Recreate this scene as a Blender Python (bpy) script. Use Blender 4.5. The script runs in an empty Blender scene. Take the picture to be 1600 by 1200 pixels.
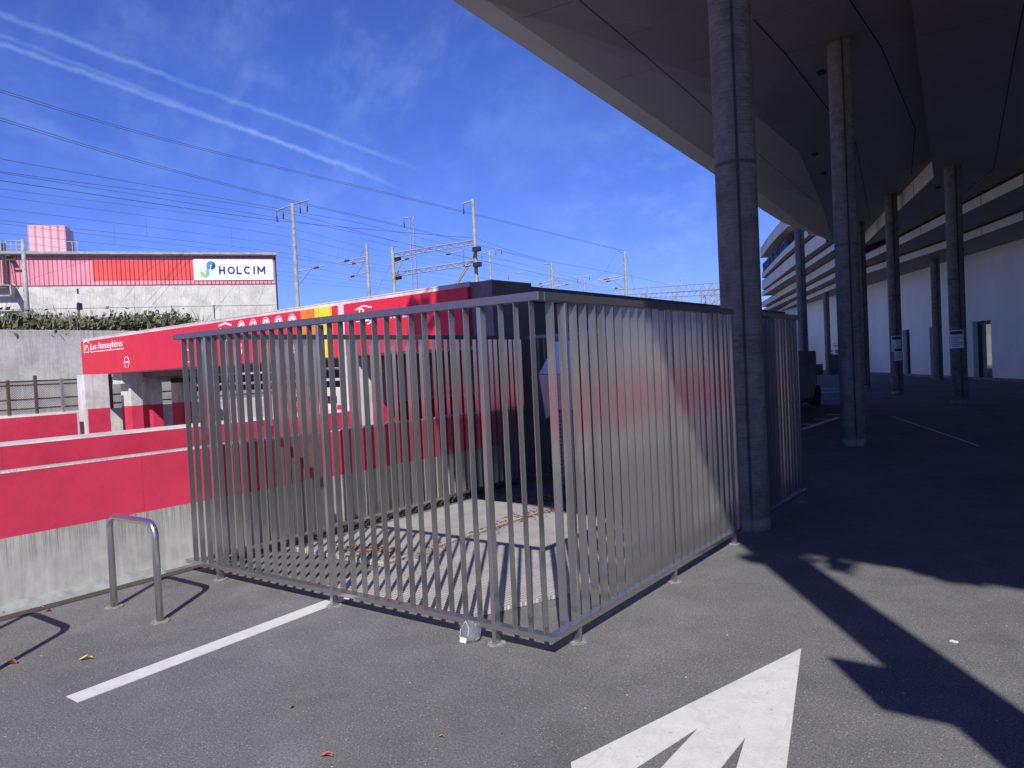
import bpy, bmesh, math, random
import numpy as np
from mathutils import Vector, Matrix, noise as mnoise
R_ = math.radians
random.seed(7)
scene = bpy.context.scene
COL = scene.collection

# ------------------------------------------------------------------ camera
FPX = 1160.0; CH = 1.65
VA = np.array([-760., 646.]); VB = np.array([1656., 530.])
_s = (VB[1]-VA[1])/(VB[0]-VA[0])
_y0 = VA[1]+_s*(0-VA[0]); _y1 = VA[1]+_s*(1600-VA[0])
_ray = lambda px, py: np.array([px-800., py-600., FPX])
_b = _ray(*VB); _b /= np.linalg.norm(_b)
_n = np.cross(_ray(0, _y0), _ray(1600, _y1)); _n /= np.linalg.norm(_n)
if _n[1] > 0: _n = -_n
_Y = _b-_n*np.dot(_b, _n); _Y /= np.linalg.norm(_Y)
_X = np.cross(_Y, _n); _X /= np.linalg.norm(_X)
if _X[0] < 0: _X = -_X
RW = np.array([_X, _Y, _n])
cam = bpy.data.objects.new('camera', bpy.data.cameras.new('camera'))
COL.objects.link(cam); scene.camera = cam
right = Vector(RW@np.array([1, 0, 0])); up = Vector(RW@np.array([0, -1, 0])); back = Vector(RW@np.array([0, 0, -1]))
cam.matrix_world = Matrix(((right.x, up.x, back.x, 0), (right.y, up.y, back.y, 0), (right.z, up.z, back.z, CH), (0, 0, 0, 1)))
cam.data.sensor_width = 36; cam.data.lens = 36*FPX/1600
cam.data.clip_start = 0.05; cam.data.clip_end = 4000
C0 = np.array([0, 0, CH])
# surveying helpers: the photograph's sight lines turned into positions on known planes
def wr(px, py): d = RW@_ray(px, py); return d/np.linalg.norm(d)
def gnd(px, py, z=0): d = wr(px, py); return C0+d*((z-CH)/d[2])
def onX(px, py, x): d = wr(px, py); return C0+d*(x/d[0])
def onY(px, py, y): d = wr(px, py); return C0+d*(y/d[1])
def dep(px, py, z): d = wr(px, py); return C0+d*(z/(RW.T@d)[2])

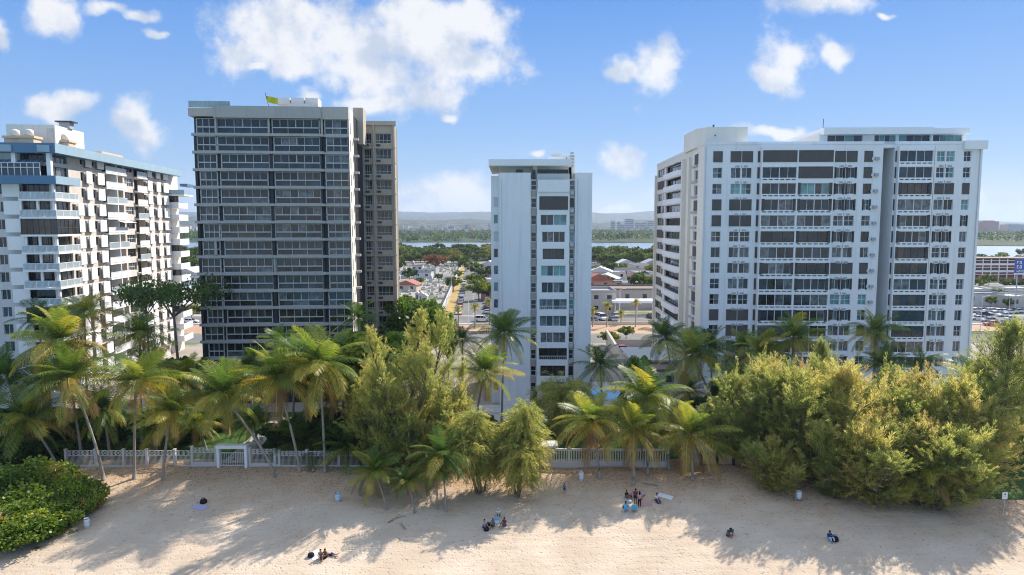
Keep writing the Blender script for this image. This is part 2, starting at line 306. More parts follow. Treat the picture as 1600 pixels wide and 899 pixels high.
def sandmat():
    m = gmat('beach_sand_dry', [(.3, (.475, .365, .265)), (.5, (.535, .42, .31)), (.72, (.60, .485, .37))], .22, .75, .09, 1.5, .95, ((.36, .26, .18), 5.0, .61, .45))
    nt = m.node_tree; L = nt.links.new; b = [n for n in nt.nodes if n.type == 'BSDF_PRINCIPLED'][0]; g = [n for n in nt.nodes if n.type == 'NEW_GEOMETRY'][0]
    prev = b.inputs['Normal'].links[0].from_socket
    for s_, d_, th in ((1.9, .10, .33), (3.4, .06, .36)):          # footprints
        v = N(nt, 'TexVoronoi'); v.inputs['Scale'].default_value = s_; L(g.outputs['Position'], v.inputs['Vector']); r = N(nt, 'MapRange', interpolation_type='SMOOTHSTEP'); r.inputs[1].default_value = 0; r.inputs[2].default_value = th; L(v.outputs['Distance'], r.inputs[0])
        bp = N(nt, 'Bump'); bp.inputs['Strength'].default_value = .6; bp.inputs['Distance'].default_value = d_; L(r.outputs[0], bp.inputs['Height']); L(prev, bp.inputs['Normal']); prev = bp.outputs[0]
    tm = N(nt, 'Mapping'); tm.inputs['Scale'].default_value = (.12, .9, 1); tm.inputs['Rotation'].default_value = (0, 0, .12); L(g.outputs['Position'], tm.inputs[0]); tn = N(nt, 'TexNoise'); tn.inputs['Scale'].default_value = 1.1; tn.inputs['Detail'].default_value = 5; L(tm.outputs[0], tn.inputs['Vector'])
    bp = N(nt, 'Bump'); bp.inputs['Strength'].default_value = .7; bp.inputs['Distance'].default_value = .22; L(tn.outputs['Fac'], bp.inputs['Height']); L(prev, bp.inputs['Normal']); prev = bp.outputs[0]      # trodden ways along the beach
    L(prev, b.inputs['Normal'])
    # fallen needles and leaves, thicker towards the trees; orange dry sand up the bank
    src = b.inputs['Base Color'].links[0].from_socket; sp = N(nt, 'SeparateXYZ'); L(g.outputs['Position'], sp.inputs[0])
    mx = N(nt, 'Math', operation='MAXIMUM'); L(sp.outputs[0], mx.inputs[0]); mx.inputs[1].default_value = 8
    ma = N(nt, 'Math', operation='MULTIPLY_ADD'); L(mx.outputs[0], ma.inputs[0]); ma.inputs[1].default_value = .17; L(sp.outputs[1], ma.inputs[2])
    no = N(nt, 'TexNoise'); no.inputs['Scale'].default_value = .35; no.inputs['Detail'].default_value = 7; L(g.outputs['Position'], no.inputs['Vector'])
    mb = N(nt, 'Math', operation='MULTIPLY_ADD'); L(no.outputs['Fac'], mb.inputs[0]); mb.inputs[1].default_value = 14; L(ma.outputs[0], mb.inputs[2])
    r1 = N(nt, 'MapRange'); r1.inputs[1].default_value = 78; r1.inputs[2].default_value = 86; r1.inputs[4].default_value = .8; L(mb.outputs[0], r1.inputs[0])
    m1 = N(nt, 'Mix', data_type='RGBA'); L(r1.outputs[0], m1.inputs[0]); L(src, m1.inputs[6]); m1.inputs[7].default_value = (.50, .33, .20, 1)
    n2 = N(nt, 'TexNoise'); n2.inputs['Scale'].default_value = 3.2; n2.inputs['Detail'].default_value = 7; n2.inputs['Roughness'].default_value = .7; L(g.outputs['Position'], n2.inputs['Vector'])
    r2 = N(nt, 'MapRange'); r2.inputs[1].default_value = .50; r2.inputs[2].default_value = .62; L(n2.outputs['Fac'], r2.inputs[0]); r3 = N(nt, 'MapRange'); r3.inputs[1].default_value = 81; r3.inputs[2].default_value = 88; r3.inputs[4].default_value = .75; L(mb.outputs[0], r3.inputs[0])
    mm = N(nt, 'Math', operation='MULTIPLY'); L(r2.outputs[0], mm.inputs[0]); L(r3.outputs[0], mm.inputs[1]); m2 = N(nt, 'Mix', data_type='RGBA'); L(mm.outputs[0], m2.inputs[0]); L(m1.outputs[2], m2.inputs[6]); m2.inputs[7].default_value = (.16, .11, .075, 1)
    L(m2.outputs[2], b.inputs['Base Color']); return m
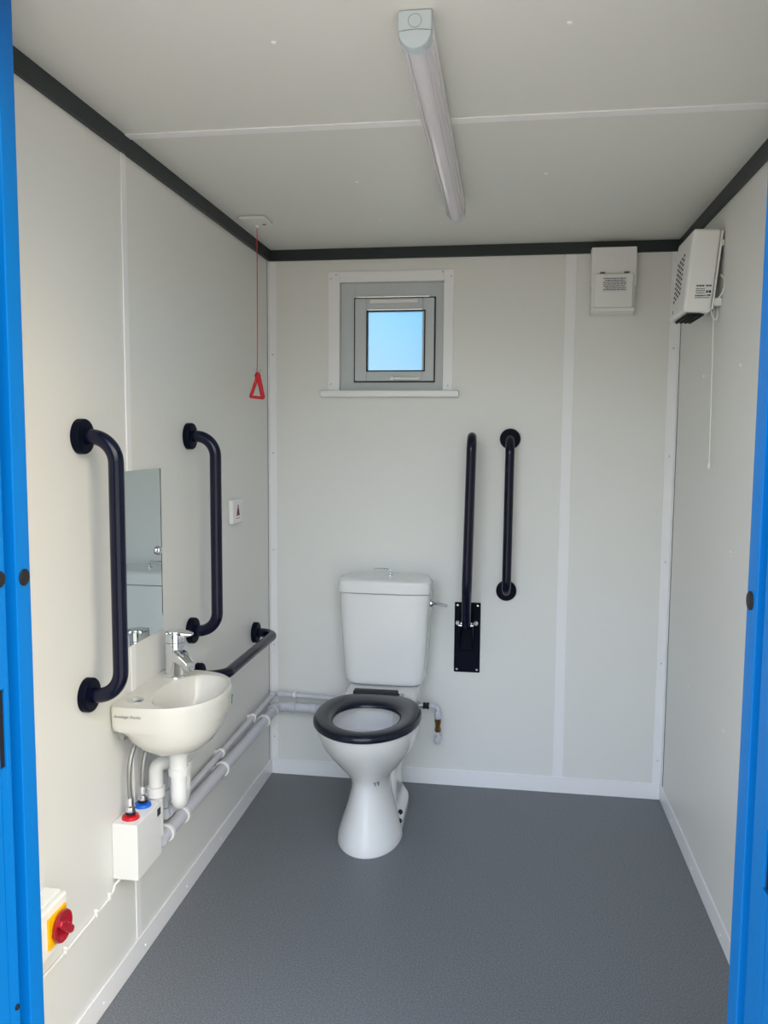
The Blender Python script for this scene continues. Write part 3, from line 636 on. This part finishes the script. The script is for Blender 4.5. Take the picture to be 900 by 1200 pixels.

○ ○ ○

**What you are asked to do:**
Reproduce the whole listing exactly, but not the images in it.

**Result of this exercise:**
Recreate this scene as a Blender Python (bpy) script. Use Blender 4.5. The script runs in an empty Blender scene. Take the picture to be 1600 by 1200 pixels.
import bpy, bmesh, math, random
import numpy as np
from mathutils import Vector, Matrix, noise as mnoise
R_ = math.radians
random.seed(7)
scene = bpy.context.scene
COL = scene.collection

# ------------------------------------------------------------------ camera
FPX = 1160.0; CH = 1.65
VA = np.array([-760., 646.]); VB = np.array([1656., 530.])
_s = (VB[1]-VA[1])/(VB[0]-VA[0])
_y0 = VA[1]+_s*(0-VA[0]); _y1 = VA[1]+_s*(1600-VA[0])
_ray = lambda px, py: np.array([px-800., py-600., FPX])
_b = _ray(*VB); _b /= np.linalg.norm(_b)
_n = np.cross(_ray(0, _y0), _ray(1600, _y1)); _n /= np.linalg.norm(_n)
if _n[1] > 0: _n = -_n
_Y = _b-_n*np.dot(_b, _n); _Y /= np.linalg.norm(_Y)
_X = np.cross(_Y, _n); _X /= np.linalg.norm(_X)
if _X[0] < 0: _X = -_X
RW = np.array([_X, _Y, _n])
cam = bpy.data.objects.new('camera', bpy.data.cameras.new('camera'))
COL.objects.link(cam); scene.camera = cam
right = Vector(RW@np.array([1, 0, 0])); up = Vector(RW@np.array([0, -1, 0])); back = Vector(RW@np.array([0, 0, -1]))
cam.matrix_world = Matrix(((right.x, up.x, back.x, 0), (right.y, up.y, back.y, 0), (right.z, up.z, back.z, CH), (0, 0, 0, 1)))
cam.data.sensor_width = 36; cam.data.lens = 36*FPX/1600
cam.data.clip_start = 0.05; cam.data.clip_end = 4000
C0 = np.array([0, 0, CH])
# surveying helpers: the photograph's sight lines turned into positions on known planes
def wr(px, py): d = RW@_ray(px, py); return d/np.linalg.norm(d)
def gnd(px, py, z=0): d = wr(px, py); return C0+d*((z-CH)/d[2])
def onX(px, py, x): d = wr(px, py); return C0+d*(x/d[0])
def onY(px, py, y): d = wr(px, py); return C0+d*(y/d[1])
def dep(px, py, z): d = wr(px, py); return C0+d*(z/(RW.T@d)[2])

Keep writing the Blender script for this image. This is part 2, starting at line 306. More parts follow. Treat the picture as 1600 pixels wide and 899 pixels high.
def sandmat():
    m = gmat('beach_sand_dry', [(.3, (.475, .365, .265)), (.5, (.535, .42, .31)), (.72, (.60, .485, .37))], .22, .75, .09, 1.5, .95, ((.36, .26, .18), 5.0, .61, .45))
    nt = m.node_tree; L = nt.links.new; b = [n for n in nt.nodes if n.type == 'BSDF_PRINCIPLED'][0]; g = [n for n in nt.nodes if n.type == 'NEW_GEOMETRY'][0]
    prev = b.inputs['Normal'].links[0].from_socket
    for s_, d_, th in ((1.9, .10, .33), (3.4, .06, .36)):          # footprints
        v = N(nt, 'TexVoronoi'); v.inputs['Scale'].default_value = s_; L(g.outputs['Position'], v.inputs['Vector']); r = N(nt, 'MapRange', interpolation_type='SMOOTHSTEP'); r.inputs[1].default_value = 0; r.inputs[2].default_value = th; L(v.outputs['Distance'], r.inputs[0])
        bp = N(nt, 'Bump'); bp.inputs['Strength'].default_value = .6; bp.inputs['Distance'].default_value = d_; L(r.outputs[0], bp.inputs['Height']); L(prev, bp.inputs['Normal']); prev = bp.outputs[0]
    tm = N(nt, 'Mapping'); tm.inputs['Scale'].default_value = (.12, .9, 1); tm.inputs['Rotation'].default_value = (0, 0, .12); L(g.outputs['Position'], tm.inputs[0]); tn = N(nt, 'TexNoise'); tn.inputs['Scale'].default_value = 1.1; tn.inputs['Detail'].default_value = 5; L(tm.outputs[0], tn.inputs['Vector'])
    bp = N(nt, 'Bump'); bp.inputs['Strength'].default_value = .7; bp.inputs['Distance'].default_value = .22; L(tn.outputs['Fac'], bp.inputs['Height']); L(prev, bp.inputs['Normal']); prev = bp.outputs[0]      # trodden ways along the beach
    L(prev, b.inputs['Normal'])
    # fallen needles and leaves, thicker towards the trees; orange dry sand up the bank
    src = b.inputs['Base Color'].links[0].from_socket; sp = N(nt, 'SeparateXYZ'); L(g.outputs['Position'], sp.inputs[0])
    mx = N(nt, 'Math', operation='MAXIMUM'); L(sp.outputs[0], mx.inputs[0]); mx.inputs[1].default_value = 8
    ma = N(nt, 'Math', operation='MULTIPLY_ADD'); L(mx.outputs[0], ma.inputs[0]); ma.inputs[1].default_value = .17; L(sp.outputs[1], ma.inputs[2])
    no = N(nt, 'TexNoise'); no.inputs['Scale'].default_value = .35; no.inputs['Detail'].default_value = 7; L(g.outputs['Position'], no.inputs['Vector'])
    mb = N(nt, 'Math', operation='MULTIPLY_ADD'); L(no.outputs['Fac'], mb.inputs[0]); mb.inputs[1].default_value = 14; L(ma.outputs[0], mb.inputs[2])
    r1 = N(nt, 'MapRange'); r1.inputs[1].default_value = 78; r1.inputs[2].default_value = 86; r1.inputs[4].default_value = .8; L(mb.outputs[0], r1.inputs[0])
    m1 = N(nt, 'Mix', data_type='RGBA'); L(r1.outputs[0], m1.inputs[0]); L(src, m1.inputs[6]); m1.inputs[7].default_value = (.50, .33, .20, 1)
    n2 = N(nt, 'TexNoise'); n2.inputs['Scale'].default_value = 3.2; n2.inputs['Detail'].default_value = 7; n2.inputs['Roughness'].default_value = .7; L(g.outputs['Position'], n2.inputs['Vector'])
    r2 = N(nt, 'MapRange'); r2.inputs[1].default_value = .50; r2.inputs[2].default_value = .62; L(n2.outputs['Fac'], r2.inputs[0]); r3 = N(nt, 'MapRange'); r3.inputs[1].default_value = 81; r3.inputs[2].default_value = 88; r3.inputs[4].default_value = .75; L(mb.outputs[0], r3.inputs[0])
    mm = N(nt, 'Math', operation='MULTIPLY'); L(r2.outputs[0], mm.inputs[0]); L(r3.outputs[0], mm.inputs[1]); m2 = N(nt, 'Mix', data_type='RGBA'); L(mm.outputs[0], m2.inputs[0]); L(m1.outputs[2], m2.inputs[6]); m2.inputs[7].default_value = (.16, .11, .075, 1)
    L(m2.outputs[2], b.inputs['Base Color']); return m
The Blender Python script for this scene continues. Write part 3, from line 636 on. This part finishes the script. The script is for Blender 4.5. Take the picture to be 900 by 1200 pixels.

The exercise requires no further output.